Befriending Your Experience
Good morning. The great mindfulness teacher, Jon Kabat Zinn described mindfulness as, “a way of befriending ourselves and our experience.” I think this is a nice way to think about the practices we have been doing. Sometimes we can find a way to try to control ourselves, even when we choose the activity. We need things to be how we imagined them or how we think they should be. That’s attachment and it causes us a world of trouble. The image that comes to mind is of one of my family road trips years ago where everyone was cranky and my response was, “we are going on a family vacation and we are going to have fun and like it, damn it…”
Not mindful. Definitely not befriending the experience.
So what’s the opposite? It is going with the flow. If you dislike something, you can commiserate with yourself. Wish it wasn’t happening. But, what flat out doesn’t work is refusing to accept a situation and more importantly how we feel about it. Then we get mired in anger, resentment, blame, and hopelessness. So, today’s practice will be to befriend yourself and your personal experiences.
Think about something you are a bit frustrated about. Imagine what a good friend would say. They would intuit what you are feeling and tell you those feelings made sense. They might say, “how frustrating!” Can you do that for yourself? Or, do you just stew? Or, blame someone else? Sometimes we think we are accepting something, but we are really going through the motions but remaining sullen and angry. That’s not acceptance and it’s not being mindful.

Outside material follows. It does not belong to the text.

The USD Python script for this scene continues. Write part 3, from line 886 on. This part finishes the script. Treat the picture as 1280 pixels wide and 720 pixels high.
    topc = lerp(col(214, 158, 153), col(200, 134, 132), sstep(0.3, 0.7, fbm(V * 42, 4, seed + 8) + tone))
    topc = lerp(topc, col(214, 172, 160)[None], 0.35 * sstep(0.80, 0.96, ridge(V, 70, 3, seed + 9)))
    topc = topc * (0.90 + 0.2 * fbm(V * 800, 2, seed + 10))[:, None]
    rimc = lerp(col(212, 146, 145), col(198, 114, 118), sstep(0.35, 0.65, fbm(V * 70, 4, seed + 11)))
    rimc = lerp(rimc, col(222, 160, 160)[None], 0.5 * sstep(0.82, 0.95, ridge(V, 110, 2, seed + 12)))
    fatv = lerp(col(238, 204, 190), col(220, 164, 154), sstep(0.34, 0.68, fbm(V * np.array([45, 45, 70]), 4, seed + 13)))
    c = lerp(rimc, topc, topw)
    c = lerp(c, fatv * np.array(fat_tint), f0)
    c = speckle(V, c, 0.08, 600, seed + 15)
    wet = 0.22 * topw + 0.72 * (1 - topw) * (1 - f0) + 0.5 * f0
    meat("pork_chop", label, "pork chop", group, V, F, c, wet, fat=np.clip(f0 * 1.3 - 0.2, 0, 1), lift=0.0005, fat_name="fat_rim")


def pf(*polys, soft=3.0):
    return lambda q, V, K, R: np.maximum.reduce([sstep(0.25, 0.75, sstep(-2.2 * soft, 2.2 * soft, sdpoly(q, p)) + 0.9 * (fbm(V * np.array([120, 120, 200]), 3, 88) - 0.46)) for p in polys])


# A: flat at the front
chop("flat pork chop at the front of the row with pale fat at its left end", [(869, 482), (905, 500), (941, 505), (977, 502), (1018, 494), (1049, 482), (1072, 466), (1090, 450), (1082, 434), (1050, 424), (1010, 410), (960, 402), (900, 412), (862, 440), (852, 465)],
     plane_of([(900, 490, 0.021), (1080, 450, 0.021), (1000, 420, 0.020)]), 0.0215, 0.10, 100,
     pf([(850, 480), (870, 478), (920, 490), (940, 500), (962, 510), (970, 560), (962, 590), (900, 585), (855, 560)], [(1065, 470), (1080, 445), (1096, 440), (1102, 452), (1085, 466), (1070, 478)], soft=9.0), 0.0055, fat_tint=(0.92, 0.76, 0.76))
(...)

So right now, sit tall, breathe in deeply, and notice something that frustrates you or that you wish were not true. Really accepting something does not mean you are ok with it or that you wouldn’t prefer it another way. It just means that you note your unpleasant feelings and accept them. Then you might find room for other experiences you are missing if you remain sullen and fixated on the thing that frustrated you. If you can, just decide to sit and befriend yourself and your feelings for 3-5 minutes. Breathing is essential because you need your body (where your emotions are expressed) to be connected to your thoughts and breath is an easy way to do that.
After you are finished, make it your intention to approach every annoying and frustrating thing today gently with compassion like a friend of yours might do. Try to avoid blaming yourself and others and instead sit with disappointment, frustration, anger for just a moment and breathe, You might find that you move on more quickly than usual. Try it…
Wishing each of you a day with just enough frustration necessary to stretch and grow!